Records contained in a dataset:
______________________________

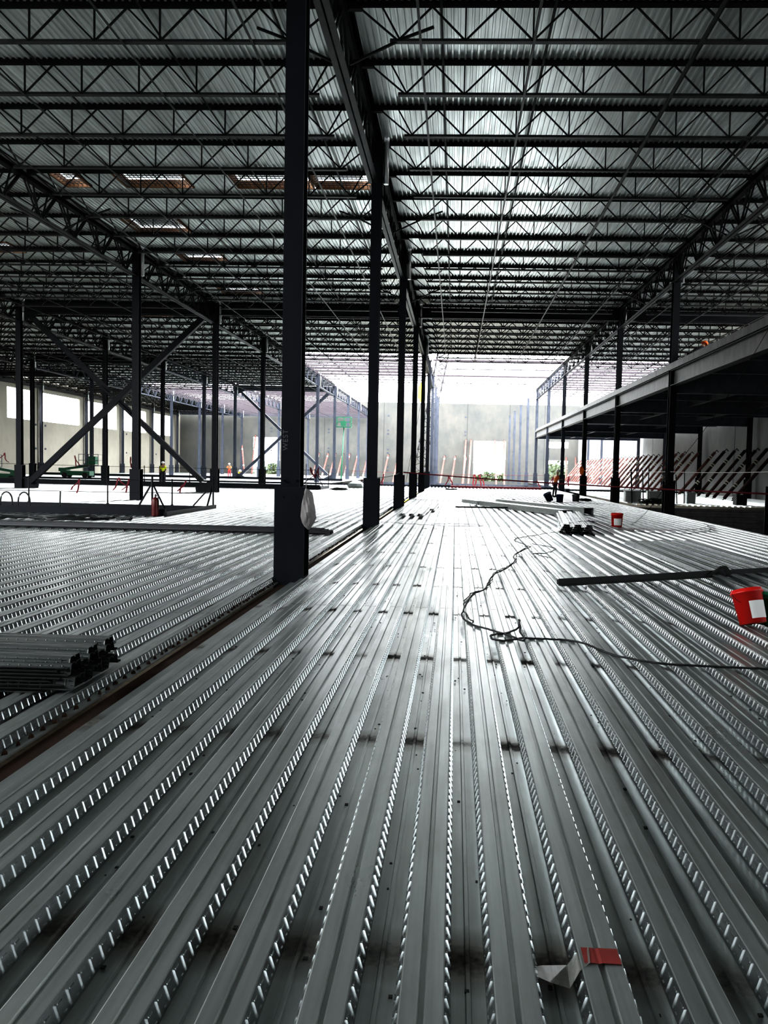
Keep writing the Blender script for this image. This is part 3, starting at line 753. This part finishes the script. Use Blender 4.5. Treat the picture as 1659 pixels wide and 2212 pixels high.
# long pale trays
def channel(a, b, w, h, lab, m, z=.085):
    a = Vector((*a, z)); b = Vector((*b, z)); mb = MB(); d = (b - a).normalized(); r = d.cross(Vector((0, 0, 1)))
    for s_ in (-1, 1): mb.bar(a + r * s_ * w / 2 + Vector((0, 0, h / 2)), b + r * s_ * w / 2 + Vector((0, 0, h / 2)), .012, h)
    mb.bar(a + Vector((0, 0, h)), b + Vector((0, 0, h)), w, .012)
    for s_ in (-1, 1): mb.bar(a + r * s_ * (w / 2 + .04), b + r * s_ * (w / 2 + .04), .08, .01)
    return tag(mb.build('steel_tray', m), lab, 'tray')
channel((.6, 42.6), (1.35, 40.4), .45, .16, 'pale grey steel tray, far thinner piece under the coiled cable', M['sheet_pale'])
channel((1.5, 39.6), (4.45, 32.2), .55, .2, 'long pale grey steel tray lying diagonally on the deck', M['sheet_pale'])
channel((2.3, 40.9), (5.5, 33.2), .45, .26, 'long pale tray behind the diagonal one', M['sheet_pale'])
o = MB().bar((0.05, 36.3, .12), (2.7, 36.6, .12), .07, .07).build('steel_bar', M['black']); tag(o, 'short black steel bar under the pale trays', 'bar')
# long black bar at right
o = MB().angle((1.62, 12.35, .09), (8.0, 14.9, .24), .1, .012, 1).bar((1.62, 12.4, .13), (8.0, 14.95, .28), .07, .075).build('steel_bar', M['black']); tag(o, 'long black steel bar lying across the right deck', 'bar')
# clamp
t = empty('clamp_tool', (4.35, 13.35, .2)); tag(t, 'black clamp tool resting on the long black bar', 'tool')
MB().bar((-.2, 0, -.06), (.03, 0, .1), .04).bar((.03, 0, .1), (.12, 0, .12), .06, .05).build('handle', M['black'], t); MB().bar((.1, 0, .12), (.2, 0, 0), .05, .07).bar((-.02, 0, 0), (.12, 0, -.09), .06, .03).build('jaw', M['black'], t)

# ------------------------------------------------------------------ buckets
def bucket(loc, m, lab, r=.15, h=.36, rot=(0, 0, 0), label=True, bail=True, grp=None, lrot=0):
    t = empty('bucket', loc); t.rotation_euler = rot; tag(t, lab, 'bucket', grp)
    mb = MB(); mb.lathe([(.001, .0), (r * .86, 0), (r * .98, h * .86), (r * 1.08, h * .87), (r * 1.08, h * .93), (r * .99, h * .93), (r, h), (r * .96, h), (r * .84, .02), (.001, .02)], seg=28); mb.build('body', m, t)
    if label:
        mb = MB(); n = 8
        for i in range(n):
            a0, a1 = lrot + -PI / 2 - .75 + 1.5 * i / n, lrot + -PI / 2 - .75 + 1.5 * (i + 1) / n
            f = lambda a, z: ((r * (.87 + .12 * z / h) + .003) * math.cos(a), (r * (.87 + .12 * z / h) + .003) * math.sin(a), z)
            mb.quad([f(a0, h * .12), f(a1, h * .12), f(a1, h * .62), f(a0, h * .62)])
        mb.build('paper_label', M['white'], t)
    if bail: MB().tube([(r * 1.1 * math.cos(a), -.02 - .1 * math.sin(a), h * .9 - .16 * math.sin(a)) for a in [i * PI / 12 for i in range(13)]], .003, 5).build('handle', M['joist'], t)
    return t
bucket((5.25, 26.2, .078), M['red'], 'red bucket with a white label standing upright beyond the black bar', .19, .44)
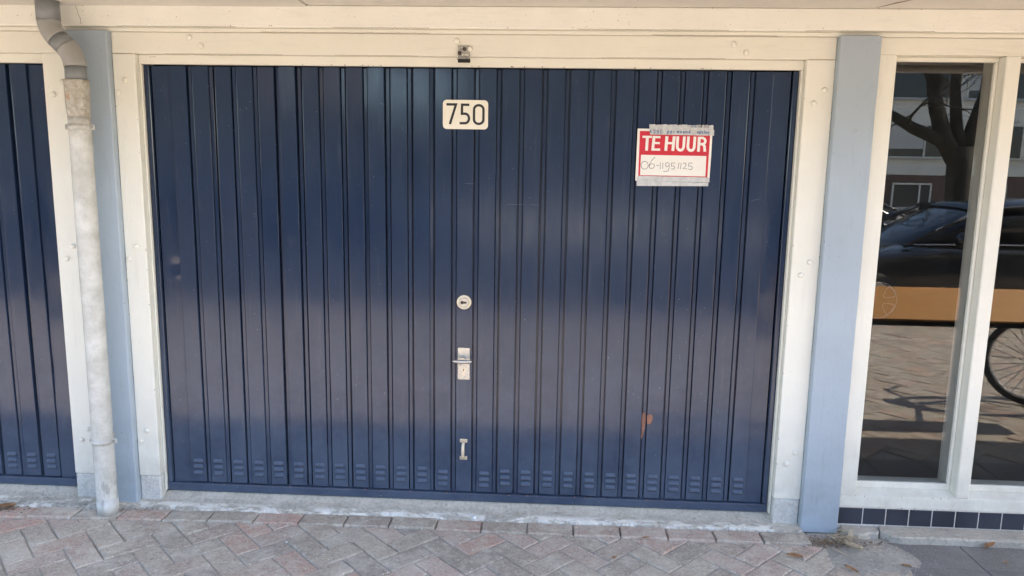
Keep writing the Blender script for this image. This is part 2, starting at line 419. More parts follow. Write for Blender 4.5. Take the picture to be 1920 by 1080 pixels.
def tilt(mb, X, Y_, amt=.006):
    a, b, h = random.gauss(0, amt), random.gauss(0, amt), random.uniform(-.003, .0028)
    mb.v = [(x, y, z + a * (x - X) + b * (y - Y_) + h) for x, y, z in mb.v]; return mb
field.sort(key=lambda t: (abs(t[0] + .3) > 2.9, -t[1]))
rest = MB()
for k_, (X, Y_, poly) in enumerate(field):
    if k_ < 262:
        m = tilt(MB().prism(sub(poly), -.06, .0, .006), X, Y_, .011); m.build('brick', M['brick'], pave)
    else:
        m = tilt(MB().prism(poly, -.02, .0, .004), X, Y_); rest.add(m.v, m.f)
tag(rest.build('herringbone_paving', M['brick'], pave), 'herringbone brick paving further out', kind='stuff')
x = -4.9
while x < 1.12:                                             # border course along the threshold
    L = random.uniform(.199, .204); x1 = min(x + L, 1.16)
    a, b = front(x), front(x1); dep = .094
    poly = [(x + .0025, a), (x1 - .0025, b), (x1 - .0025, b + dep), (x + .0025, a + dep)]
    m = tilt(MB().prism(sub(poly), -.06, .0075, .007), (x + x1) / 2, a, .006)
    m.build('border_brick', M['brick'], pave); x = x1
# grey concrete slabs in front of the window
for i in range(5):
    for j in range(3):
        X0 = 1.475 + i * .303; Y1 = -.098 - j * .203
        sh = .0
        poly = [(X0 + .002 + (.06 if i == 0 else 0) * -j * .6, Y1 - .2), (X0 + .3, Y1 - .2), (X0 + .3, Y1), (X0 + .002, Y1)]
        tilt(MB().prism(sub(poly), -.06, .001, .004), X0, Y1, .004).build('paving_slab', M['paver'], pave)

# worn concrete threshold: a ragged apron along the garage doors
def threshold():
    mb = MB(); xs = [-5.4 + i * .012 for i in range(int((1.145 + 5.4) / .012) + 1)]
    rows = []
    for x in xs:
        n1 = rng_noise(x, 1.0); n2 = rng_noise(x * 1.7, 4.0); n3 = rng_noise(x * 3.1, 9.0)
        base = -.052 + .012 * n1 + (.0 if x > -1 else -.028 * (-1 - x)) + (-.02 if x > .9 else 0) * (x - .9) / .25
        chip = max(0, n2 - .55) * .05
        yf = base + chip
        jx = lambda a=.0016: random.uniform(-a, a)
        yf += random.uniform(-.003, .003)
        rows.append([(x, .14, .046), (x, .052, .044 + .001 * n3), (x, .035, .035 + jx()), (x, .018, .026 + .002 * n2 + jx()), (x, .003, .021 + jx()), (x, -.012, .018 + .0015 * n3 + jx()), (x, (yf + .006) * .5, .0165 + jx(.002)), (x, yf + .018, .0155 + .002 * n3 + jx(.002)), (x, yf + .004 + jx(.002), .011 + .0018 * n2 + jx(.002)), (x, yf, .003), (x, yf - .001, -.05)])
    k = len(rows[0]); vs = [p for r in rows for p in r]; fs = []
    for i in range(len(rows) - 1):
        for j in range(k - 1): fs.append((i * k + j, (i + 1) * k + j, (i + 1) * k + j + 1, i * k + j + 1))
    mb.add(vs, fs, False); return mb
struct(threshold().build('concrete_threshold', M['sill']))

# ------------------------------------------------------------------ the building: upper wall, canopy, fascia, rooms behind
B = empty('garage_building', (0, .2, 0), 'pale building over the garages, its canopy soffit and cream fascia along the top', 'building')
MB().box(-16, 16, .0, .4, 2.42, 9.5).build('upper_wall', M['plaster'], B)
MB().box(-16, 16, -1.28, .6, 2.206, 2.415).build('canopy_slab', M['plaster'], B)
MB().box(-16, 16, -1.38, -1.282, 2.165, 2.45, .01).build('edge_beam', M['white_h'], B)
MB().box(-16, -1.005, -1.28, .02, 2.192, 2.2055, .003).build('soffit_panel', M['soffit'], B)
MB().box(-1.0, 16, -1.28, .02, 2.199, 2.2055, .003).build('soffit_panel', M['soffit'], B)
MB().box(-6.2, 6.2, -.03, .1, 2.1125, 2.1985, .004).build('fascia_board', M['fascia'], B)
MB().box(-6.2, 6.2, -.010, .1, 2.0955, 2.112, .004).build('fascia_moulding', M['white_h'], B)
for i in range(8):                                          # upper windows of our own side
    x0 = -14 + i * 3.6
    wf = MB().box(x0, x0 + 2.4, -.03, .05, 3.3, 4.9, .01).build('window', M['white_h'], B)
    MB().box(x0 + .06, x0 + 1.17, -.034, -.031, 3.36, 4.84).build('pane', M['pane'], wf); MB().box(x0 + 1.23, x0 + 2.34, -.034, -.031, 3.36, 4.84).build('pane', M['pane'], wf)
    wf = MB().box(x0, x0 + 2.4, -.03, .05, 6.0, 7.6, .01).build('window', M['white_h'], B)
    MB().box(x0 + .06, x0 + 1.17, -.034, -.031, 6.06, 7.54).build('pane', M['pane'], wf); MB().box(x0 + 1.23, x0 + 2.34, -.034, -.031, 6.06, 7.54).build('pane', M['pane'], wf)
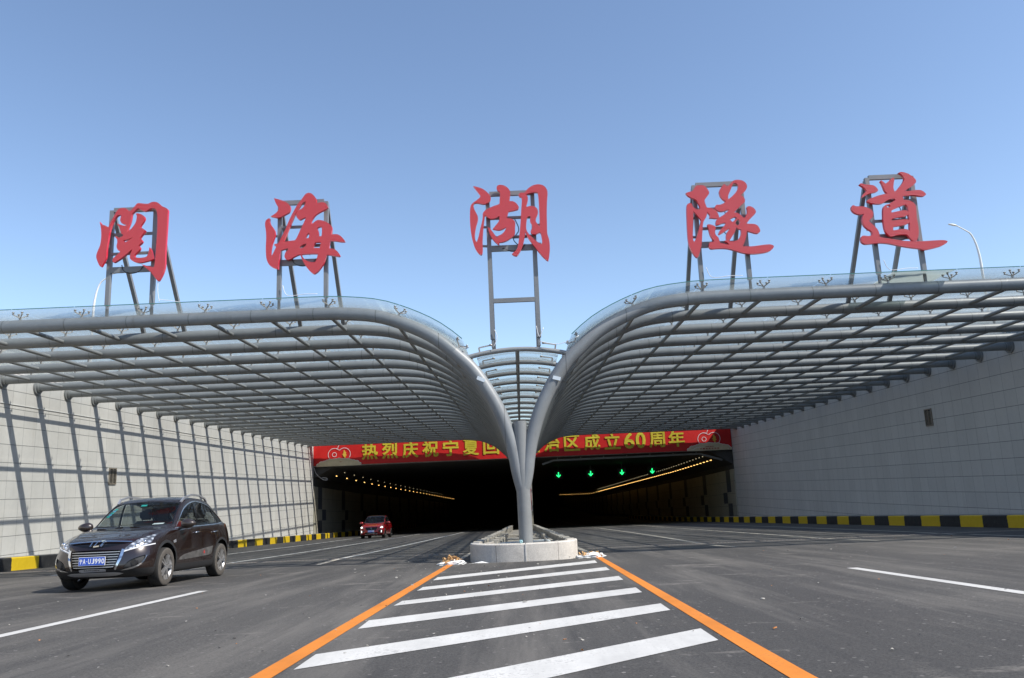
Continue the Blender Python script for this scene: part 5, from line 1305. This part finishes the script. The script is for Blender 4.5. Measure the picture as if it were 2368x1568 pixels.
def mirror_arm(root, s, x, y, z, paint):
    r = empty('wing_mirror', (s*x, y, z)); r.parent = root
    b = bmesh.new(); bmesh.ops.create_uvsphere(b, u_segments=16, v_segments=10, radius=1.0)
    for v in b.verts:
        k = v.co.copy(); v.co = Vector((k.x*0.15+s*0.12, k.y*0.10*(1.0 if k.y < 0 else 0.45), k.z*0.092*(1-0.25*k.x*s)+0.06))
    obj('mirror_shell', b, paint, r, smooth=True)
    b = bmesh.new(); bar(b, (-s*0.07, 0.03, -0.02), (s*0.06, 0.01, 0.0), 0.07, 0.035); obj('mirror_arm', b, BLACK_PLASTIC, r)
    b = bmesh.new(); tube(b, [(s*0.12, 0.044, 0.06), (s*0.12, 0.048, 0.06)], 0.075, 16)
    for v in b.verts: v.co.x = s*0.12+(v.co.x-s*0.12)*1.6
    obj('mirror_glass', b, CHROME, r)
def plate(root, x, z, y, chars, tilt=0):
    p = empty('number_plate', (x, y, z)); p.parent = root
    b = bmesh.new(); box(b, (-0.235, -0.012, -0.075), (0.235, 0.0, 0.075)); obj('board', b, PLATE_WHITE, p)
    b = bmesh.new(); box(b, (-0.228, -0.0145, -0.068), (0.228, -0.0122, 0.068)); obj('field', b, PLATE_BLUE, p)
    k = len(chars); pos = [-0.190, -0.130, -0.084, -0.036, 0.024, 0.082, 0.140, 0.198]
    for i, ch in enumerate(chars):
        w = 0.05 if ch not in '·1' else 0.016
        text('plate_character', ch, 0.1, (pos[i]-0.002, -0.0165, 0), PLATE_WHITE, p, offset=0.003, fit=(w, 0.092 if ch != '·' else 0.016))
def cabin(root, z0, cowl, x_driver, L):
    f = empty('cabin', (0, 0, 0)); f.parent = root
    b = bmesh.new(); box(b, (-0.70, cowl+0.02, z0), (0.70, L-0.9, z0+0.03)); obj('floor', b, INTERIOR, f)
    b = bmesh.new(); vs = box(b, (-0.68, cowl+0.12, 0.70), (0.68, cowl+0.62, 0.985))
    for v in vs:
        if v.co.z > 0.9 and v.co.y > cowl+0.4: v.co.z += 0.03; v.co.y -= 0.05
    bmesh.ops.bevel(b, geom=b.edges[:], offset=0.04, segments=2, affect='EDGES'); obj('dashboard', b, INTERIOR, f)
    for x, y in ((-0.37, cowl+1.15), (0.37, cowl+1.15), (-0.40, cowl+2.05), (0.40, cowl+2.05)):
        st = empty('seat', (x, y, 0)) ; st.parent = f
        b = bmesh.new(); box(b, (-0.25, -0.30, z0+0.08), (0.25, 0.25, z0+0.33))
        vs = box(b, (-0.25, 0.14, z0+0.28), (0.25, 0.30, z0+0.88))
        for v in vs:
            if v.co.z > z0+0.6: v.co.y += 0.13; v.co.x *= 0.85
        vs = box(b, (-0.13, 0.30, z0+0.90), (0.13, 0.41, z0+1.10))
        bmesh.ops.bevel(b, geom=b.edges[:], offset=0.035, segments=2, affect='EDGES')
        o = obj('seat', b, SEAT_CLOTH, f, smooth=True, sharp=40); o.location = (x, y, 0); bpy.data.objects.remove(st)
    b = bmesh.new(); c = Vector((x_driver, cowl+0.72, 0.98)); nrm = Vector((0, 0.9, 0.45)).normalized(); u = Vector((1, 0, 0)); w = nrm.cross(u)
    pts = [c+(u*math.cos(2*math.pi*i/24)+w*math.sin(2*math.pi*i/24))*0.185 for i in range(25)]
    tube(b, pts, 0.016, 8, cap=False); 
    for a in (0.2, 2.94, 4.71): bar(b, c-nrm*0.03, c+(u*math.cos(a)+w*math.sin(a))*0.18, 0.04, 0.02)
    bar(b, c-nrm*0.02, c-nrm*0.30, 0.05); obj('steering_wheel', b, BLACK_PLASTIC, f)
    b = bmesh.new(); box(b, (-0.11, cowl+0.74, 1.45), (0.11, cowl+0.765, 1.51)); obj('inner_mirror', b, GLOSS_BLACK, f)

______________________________

- SHORT EXERCISE -
Go through the records above and copy every line with the word "This".

- SOLUTION TO THE EXERCISE -
Keep writing the Blender script for this image. This is part 3, starting at line 753. This part finishes the script. Use Blender 4.5. Treat the picture as 1659 pixels wide and 2212 pixels high.
Keep writing the Blender script for this image. This is part 2, starting at line 419. More parts follow. Write for Blender 4.5. Take the picture to be 1920 by 1080 pixels.
Continue the Blender Python script for this scene: part 5, from line 1305. This part finishes the script. The script is for Blender 4.5. Measure the picture as if it were 2368x1568 pixels.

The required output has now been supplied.